SHORT TASK: Listed below are entries; give the number of lines among them that include "Python", and only that number.

━━ SUPPLIED RECORDS

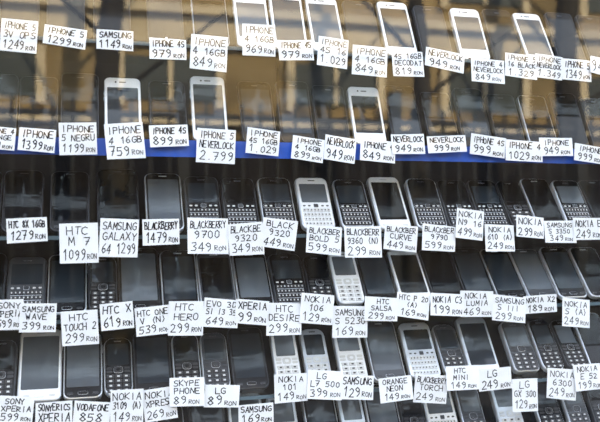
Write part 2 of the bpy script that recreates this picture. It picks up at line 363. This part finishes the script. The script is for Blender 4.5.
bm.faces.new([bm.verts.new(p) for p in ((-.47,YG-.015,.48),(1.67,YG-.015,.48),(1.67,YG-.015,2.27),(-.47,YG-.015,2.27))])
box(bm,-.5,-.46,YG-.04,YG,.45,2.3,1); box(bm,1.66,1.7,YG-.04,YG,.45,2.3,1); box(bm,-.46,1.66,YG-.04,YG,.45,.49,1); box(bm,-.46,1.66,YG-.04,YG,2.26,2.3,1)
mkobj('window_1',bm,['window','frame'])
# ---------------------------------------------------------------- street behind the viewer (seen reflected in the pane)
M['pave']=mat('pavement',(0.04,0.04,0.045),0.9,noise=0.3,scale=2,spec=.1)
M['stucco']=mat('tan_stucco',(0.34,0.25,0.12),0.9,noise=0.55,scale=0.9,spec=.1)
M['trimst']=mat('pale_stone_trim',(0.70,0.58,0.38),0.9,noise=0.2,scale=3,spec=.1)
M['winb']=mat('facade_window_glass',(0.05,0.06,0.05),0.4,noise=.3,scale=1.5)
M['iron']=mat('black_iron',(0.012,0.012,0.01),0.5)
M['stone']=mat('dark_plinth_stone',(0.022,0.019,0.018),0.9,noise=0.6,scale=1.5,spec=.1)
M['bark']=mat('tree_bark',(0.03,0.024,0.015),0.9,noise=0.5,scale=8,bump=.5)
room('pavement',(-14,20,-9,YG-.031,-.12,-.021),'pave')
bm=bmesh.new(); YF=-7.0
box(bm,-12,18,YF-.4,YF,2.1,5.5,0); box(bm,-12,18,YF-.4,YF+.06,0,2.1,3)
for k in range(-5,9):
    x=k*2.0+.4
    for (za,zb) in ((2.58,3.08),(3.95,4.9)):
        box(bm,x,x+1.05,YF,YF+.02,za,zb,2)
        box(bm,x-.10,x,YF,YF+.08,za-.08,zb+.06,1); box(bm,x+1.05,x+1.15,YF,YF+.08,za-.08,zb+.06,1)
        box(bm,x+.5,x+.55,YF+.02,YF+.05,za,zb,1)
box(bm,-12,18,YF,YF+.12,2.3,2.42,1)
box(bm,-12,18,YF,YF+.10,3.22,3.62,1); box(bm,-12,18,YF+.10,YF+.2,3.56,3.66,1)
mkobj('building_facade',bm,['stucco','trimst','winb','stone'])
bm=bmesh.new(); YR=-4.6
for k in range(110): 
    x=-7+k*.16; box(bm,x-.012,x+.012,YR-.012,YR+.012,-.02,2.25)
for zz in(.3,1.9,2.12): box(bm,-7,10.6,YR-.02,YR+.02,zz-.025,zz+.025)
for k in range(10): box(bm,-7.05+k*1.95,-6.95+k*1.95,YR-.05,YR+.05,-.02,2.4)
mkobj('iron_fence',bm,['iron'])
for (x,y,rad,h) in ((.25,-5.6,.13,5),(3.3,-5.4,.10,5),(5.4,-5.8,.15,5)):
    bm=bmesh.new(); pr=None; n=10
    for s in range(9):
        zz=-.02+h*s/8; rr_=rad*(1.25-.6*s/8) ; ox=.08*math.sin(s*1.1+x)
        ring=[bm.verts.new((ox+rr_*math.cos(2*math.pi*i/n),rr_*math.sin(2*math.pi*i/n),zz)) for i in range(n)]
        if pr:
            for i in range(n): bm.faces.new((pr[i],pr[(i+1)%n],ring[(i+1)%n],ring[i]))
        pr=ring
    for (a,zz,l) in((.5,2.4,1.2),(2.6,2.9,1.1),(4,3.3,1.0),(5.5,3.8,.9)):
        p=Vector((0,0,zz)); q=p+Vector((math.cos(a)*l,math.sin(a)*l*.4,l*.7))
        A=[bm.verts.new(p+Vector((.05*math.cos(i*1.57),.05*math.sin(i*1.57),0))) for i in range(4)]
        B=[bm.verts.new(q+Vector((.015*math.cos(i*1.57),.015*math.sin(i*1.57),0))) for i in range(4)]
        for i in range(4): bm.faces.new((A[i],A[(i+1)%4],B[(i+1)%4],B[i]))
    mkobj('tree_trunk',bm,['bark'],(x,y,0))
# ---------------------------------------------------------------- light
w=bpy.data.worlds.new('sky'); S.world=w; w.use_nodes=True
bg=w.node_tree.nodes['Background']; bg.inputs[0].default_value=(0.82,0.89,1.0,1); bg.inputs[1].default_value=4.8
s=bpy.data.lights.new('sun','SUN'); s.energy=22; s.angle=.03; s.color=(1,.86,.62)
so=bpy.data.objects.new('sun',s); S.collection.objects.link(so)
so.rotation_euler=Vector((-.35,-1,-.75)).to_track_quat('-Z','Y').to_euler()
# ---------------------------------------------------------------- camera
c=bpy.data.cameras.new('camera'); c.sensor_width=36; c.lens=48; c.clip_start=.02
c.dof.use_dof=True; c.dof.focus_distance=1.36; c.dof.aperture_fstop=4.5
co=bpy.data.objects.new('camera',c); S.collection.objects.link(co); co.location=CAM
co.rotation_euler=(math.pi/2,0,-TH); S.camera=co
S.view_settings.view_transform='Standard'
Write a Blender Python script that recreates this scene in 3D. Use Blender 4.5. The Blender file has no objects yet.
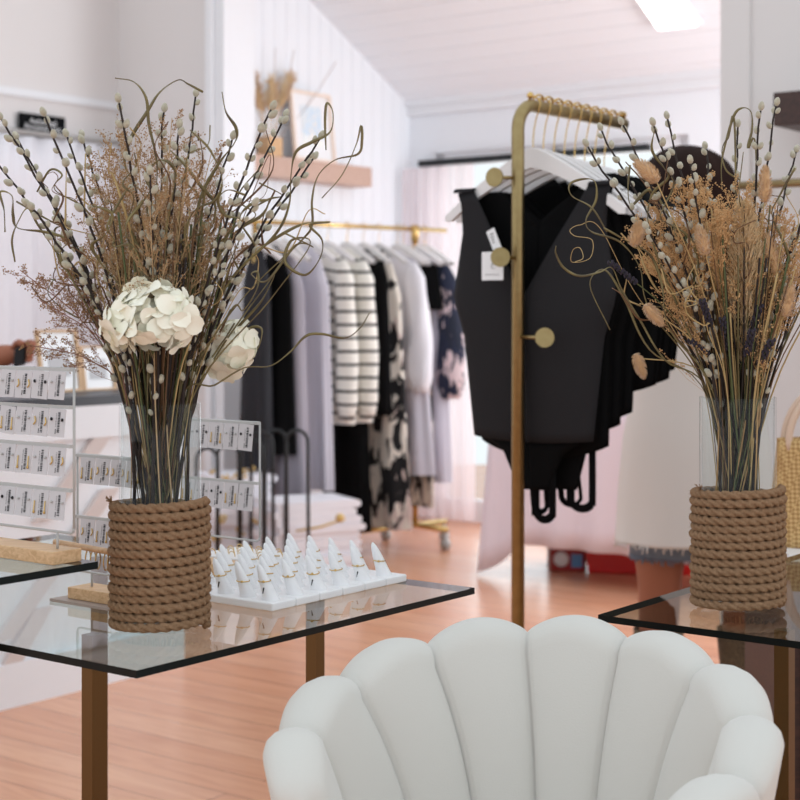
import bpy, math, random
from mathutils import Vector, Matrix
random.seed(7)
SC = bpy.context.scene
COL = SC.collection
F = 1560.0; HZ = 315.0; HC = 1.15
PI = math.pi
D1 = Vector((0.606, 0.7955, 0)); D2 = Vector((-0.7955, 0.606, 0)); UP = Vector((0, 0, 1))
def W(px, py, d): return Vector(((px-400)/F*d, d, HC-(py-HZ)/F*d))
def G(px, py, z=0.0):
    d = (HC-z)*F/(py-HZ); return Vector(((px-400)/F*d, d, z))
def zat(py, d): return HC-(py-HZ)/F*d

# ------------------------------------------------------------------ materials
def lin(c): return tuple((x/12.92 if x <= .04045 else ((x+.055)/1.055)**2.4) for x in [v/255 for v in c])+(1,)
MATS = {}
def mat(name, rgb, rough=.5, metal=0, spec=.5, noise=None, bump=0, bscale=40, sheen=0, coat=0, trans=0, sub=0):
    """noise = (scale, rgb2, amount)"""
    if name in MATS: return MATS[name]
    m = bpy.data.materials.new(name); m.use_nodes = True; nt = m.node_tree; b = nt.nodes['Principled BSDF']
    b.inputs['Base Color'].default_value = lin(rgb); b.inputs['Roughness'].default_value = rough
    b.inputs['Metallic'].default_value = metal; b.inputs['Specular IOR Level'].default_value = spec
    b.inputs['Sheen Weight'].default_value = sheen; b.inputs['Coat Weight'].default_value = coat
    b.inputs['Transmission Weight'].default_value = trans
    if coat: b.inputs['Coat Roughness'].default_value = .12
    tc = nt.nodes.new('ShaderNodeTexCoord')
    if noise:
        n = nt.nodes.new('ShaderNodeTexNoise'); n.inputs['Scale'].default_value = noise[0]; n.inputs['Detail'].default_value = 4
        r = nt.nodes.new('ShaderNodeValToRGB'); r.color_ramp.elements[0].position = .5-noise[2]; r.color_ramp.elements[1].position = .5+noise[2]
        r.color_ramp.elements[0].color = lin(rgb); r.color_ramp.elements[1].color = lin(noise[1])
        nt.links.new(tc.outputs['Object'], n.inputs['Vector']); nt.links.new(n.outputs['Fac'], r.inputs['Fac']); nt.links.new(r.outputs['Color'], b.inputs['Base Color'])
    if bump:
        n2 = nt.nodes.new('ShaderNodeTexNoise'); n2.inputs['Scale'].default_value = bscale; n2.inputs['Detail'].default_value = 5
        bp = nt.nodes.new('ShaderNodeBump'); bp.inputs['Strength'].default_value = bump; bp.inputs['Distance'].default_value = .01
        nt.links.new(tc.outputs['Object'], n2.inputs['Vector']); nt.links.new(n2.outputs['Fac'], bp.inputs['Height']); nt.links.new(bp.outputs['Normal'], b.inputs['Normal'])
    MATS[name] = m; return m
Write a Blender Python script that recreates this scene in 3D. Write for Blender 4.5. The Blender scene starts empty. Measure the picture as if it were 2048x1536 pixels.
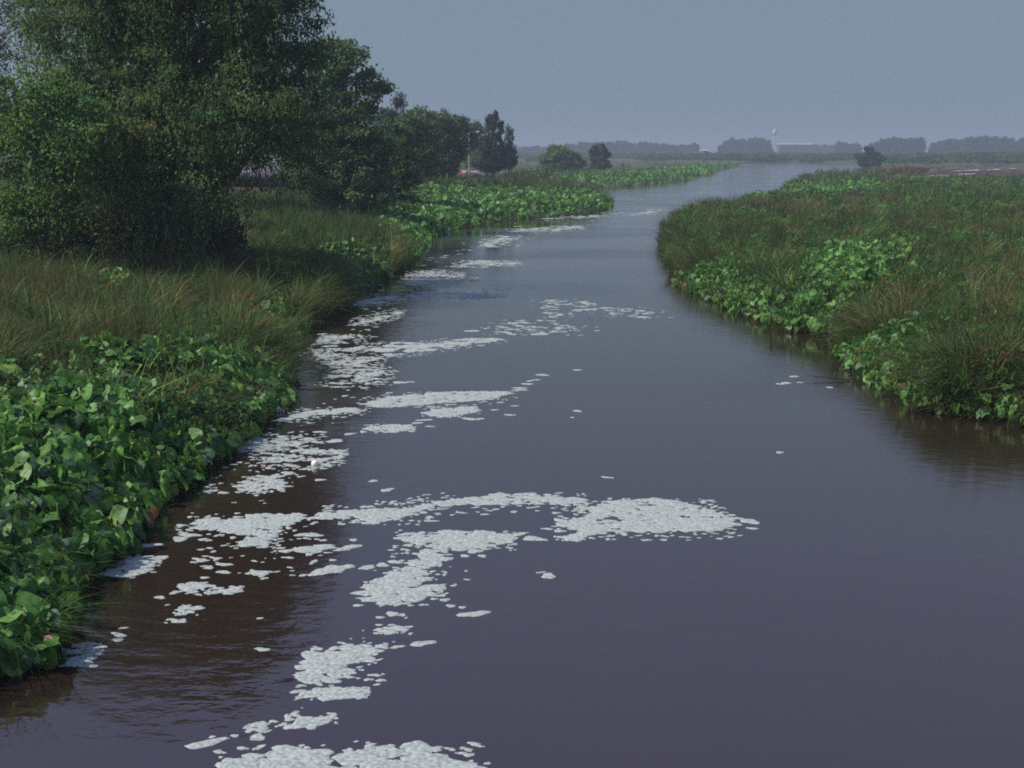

━━━━

OUTPUT: 2